A US federal court has struck down most of president Donald Trump’s tariffs, throwing the Republican president’s trade programme into doubt.
A series of cases brought before the court challenged Trump’s abilities to impose tariffs using the International Emergency Economic Powers Act 1977 (IEEPA).
The plaintiffs argued that Trump did not have the power to impose the tariffs, because this power belonged to the US Congress.
Unanimous decision
In a unanimous ruling, a three-judge panel of the US Court of International Trade held that the IEEPA did not delegate this power to Trump.
“An unlimited delegation of tariff authority would constitute an improper abdication of legislative power to another branch of government.
“The court does not read the words ‘regulate… importation’ in IEEPA as authorising the president to impose whatever tariff rates he deems desirable.”
The court found that these words “cannot grant the president unlimited tariff authority”, instead providing more limited powers. It cited legal precedent from a challenge to president Richard Nixon’s decision to impose duties on imports in 1974.
As such, multiple tariff orders were vacated. The administration, which has been given ten days to comply with the judgment, said it would appeal the decision.
Remaining tariffs
Of the three judges, Timothy Reif had been appointed by Trump himself, while Jane Restani was appointed by fellow Republican president Ronald Reagan. The remaining judge, Gary Katzmann, had been appointed by Democratic president Barack Obama.
Not every tariff will be invalidated as a result of the decision. Those imposed under Section 301 and 232 on Chinese goods and various metals will remain in place.
However, the 25% rate on Mexican and Canadian products, the 30% on Chinese goods and 10% on most other imports into the US are set to be removed within ten days of the judgement.
Stock markets rose following the news.
‘Win for businesses’
The non-partisan advocacy group, the Liberty Justice Center, one of the plaintiffs, called the decision a “major win” for businesses.
Jeffrey Schwab, the senior counsel and director of litigation at the group, said:
“This ruling reaffirms that the President must act within the bounds of the law, and it protects American businesses and consumers from the destabilising effects of volatile, unilaterally imposed tariffs.”
Scott Lincicome, the vice president of general economics at the Cato Institute, a right-wing think tank, said the ruling was “a huge and immediate relief for thousands of American companies facing potentially crippling new costs that materialised almost overnight through no fault of their own.”
“It gives foreign states – after having to renegotiate the trade agreements the Trump administration broke – significant new leverage in ongoing trade talks. Hopefully, the ruling will stand on appeal, so we can put this costly and embarrassing episode behind us."

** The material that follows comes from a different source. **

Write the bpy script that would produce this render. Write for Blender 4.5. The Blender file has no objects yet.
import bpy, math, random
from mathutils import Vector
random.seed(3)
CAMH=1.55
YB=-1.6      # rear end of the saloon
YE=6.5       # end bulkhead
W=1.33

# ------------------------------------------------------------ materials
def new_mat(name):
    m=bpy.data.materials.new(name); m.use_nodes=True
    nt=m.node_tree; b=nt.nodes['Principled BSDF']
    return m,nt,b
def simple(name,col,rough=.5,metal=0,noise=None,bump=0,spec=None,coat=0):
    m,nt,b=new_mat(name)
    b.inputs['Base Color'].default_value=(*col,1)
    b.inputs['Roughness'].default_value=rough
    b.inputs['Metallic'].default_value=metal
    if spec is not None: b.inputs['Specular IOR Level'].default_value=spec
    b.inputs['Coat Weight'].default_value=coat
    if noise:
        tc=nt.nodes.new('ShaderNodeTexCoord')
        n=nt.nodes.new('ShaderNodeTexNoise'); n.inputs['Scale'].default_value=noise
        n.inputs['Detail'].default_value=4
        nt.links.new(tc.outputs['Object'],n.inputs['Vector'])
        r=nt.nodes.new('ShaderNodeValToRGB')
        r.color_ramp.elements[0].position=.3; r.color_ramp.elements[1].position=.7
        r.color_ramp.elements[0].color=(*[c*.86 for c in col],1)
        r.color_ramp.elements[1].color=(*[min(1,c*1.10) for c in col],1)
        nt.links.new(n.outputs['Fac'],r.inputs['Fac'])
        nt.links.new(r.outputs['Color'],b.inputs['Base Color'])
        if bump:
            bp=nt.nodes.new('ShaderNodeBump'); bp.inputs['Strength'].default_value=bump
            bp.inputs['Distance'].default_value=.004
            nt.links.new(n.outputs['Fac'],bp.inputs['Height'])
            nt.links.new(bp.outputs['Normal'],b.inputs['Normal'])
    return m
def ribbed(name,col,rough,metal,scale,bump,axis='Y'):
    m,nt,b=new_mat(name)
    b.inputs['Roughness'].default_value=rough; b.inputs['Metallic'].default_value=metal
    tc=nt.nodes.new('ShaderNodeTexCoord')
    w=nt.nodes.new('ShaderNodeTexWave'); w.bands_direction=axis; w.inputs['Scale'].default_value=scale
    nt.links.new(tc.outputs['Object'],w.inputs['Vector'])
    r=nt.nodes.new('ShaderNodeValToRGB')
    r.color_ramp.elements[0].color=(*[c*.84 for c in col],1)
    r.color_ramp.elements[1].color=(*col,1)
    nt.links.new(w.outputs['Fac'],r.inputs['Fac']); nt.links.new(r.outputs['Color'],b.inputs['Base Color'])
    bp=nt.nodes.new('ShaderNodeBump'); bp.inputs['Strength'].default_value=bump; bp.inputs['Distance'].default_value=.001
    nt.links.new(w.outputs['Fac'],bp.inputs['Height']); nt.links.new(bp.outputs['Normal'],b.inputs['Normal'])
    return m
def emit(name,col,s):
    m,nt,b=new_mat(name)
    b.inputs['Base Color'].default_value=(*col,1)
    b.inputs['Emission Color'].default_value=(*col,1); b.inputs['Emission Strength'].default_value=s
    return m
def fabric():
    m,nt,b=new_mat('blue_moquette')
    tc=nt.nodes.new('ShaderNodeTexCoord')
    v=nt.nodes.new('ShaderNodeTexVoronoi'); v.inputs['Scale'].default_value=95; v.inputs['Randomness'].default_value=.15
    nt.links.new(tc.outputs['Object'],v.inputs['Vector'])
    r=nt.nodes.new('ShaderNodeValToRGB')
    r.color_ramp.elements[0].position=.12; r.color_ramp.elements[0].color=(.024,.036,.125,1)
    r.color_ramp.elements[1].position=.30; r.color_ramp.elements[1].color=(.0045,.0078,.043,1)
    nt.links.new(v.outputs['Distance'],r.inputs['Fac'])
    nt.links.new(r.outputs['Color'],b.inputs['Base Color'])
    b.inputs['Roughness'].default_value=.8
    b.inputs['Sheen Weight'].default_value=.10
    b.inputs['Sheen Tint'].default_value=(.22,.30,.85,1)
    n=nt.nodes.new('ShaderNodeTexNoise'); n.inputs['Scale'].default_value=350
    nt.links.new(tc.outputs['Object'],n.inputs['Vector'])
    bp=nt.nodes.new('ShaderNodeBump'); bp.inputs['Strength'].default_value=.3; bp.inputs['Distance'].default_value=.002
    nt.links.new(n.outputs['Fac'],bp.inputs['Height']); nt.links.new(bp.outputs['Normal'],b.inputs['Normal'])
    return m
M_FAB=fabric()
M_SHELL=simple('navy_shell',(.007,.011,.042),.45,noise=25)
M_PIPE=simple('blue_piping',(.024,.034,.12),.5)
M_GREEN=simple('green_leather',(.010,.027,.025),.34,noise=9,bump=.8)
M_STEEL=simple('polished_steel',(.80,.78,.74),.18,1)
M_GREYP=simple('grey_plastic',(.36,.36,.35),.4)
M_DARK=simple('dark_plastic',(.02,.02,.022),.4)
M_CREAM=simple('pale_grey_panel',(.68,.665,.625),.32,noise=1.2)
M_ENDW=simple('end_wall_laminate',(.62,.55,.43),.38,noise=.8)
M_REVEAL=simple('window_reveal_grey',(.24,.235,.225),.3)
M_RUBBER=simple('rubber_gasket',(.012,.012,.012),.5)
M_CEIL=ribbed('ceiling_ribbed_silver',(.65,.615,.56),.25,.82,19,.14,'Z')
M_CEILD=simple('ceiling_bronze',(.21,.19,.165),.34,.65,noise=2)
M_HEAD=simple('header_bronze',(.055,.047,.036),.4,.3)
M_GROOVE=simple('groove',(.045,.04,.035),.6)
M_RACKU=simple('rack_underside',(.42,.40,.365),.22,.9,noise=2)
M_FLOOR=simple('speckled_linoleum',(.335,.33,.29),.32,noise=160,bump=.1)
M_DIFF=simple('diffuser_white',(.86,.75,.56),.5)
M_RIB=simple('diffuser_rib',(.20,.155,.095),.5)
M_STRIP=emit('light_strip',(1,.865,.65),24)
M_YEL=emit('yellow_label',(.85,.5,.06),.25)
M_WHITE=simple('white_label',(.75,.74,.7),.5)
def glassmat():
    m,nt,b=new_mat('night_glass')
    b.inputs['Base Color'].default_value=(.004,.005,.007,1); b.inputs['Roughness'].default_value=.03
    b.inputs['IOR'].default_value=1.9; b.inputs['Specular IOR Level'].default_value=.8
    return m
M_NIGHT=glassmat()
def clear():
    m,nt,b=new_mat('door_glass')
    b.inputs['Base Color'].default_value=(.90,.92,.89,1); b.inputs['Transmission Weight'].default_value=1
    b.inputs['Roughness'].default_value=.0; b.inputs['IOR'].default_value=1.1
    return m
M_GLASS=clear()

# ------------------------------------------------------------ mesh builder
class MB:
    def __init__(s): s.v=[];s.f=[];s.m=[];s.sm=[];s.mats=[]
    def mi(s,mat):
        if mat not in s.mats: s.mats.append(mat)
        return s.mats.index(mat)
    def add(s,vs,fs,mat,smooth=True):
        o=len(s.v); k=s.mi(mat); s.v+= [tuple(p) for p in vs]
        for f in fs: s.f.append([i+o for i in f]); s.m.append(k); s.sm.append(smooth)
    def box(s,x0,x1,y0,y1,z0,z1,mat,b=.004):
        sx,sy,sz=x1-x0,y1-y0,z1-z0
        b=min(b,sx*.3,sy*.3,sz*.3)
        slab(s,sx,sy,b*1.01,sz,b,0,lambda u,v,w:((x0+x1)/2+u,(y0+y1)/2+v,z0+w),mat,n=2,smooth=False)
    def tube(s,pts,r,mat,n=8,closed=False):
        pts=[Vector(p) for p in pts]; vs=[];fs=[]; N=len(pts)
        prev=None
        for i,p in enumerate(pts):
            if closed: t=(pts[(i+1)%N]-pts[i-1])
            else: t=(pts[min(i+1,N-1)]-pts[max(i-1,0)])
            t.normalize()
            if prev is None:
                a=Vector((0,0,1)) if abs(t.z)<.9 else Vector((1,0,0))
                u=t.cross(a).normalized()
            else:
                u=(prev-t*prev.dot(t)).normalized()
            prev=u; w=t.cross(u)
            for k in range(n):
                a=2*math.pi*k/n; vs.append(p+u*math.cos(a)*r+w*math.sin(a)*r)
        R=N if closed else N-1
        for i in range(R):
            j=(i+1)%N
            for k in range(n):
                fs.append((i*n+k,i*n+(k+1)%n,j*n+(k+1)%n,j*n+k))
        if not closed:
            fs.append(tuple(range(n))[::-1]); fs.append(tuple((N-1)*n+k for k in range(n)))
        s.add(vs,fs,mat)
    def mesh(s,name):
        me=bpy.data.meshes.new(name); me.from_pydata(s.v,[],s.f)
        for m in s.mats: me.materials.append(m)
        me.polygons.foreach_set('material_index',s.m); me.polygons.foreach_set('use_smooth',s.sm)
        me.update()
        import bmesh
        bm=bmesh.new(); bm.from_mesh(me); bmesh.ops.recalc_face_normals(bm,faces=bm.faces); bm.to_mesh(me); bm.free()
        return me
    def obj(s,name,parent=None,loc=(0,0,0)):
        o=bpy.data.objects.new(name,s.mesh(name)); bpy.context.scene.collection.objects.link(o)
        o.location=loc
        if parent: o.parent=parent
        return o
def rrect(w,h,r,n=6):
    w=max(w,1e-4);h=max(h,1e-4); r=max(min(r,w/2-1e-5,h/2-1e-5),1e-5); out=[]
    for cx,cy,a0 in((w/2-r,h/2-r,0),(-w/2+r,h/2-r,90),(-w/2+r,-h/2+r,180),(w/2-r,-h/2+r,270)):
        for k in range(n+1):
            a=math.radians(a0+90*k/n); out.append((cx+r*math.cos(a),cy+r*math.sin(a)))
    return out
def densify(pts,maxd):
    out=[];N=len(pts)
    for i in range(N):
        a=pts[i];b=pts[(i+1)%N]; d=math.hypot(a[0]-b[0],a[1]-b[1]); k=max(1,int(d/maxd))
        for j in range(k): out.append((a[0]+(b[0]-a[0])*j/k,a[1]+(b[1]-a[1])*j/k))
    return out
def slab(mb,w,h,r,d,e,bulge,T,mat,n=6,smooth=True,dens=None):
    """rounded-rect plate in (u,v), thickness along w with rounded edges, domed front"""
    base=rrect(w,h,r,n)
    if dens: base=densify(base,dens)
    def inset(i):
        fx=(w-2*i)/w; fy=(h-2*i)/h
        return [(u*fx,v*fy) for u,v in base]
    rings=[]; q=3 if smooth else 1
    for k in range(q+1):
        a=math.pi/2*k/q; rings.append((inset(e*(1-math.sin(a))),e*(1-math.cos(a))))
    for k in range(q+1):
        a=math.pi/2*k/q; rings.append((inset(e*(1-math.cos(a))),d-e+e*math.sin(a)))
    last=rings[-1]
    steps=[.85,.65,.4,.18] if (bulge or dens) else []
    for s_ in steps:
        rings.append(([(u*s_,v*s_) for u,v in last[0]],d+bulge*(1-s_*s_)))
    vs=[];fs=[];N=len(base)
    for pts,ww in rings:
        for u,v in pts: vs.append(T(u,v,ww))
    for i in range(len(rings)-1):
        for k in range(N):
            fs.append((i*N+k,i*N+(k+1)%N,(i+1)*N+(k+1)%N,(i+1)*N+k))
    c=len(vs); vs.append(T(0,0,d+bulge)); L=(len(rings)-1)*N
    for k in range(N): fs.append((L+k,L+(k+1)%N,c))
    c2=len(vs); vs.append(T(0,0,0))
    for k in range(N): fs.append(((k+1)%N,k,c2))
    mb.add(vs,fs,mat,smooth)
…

Foreign and domestic reaction
Many countries currently negotiating with the US to reduce the tariffs gave the court ruling a cautious reaction.
Japanese chief cabinet secretary Hayashi said at a press conference yesterday that Tokyo would “look under the hood of the ruling and the implications of that and take appropriate actions,” and would continue to prioritise the negotiations.
Don Farrell, Australia’s trade minister, said that his government would “study this ruling of the US federal courts on reciprocal tariffs closely and note that they may be subject to further legal processes through the court.”
A British government spokesperson said that the decision was a matter for the US and that it was working to “ensure that businesses can benefit” from a US-UK deal agreed earlier this month.
"It is not for unelected judges to decide how to properly address a national emergency," White House deputy press secretary Kush Desai said in a statement.
Stephen Miller, a White House deputy chief of staff, called the decision “a judicial coup”.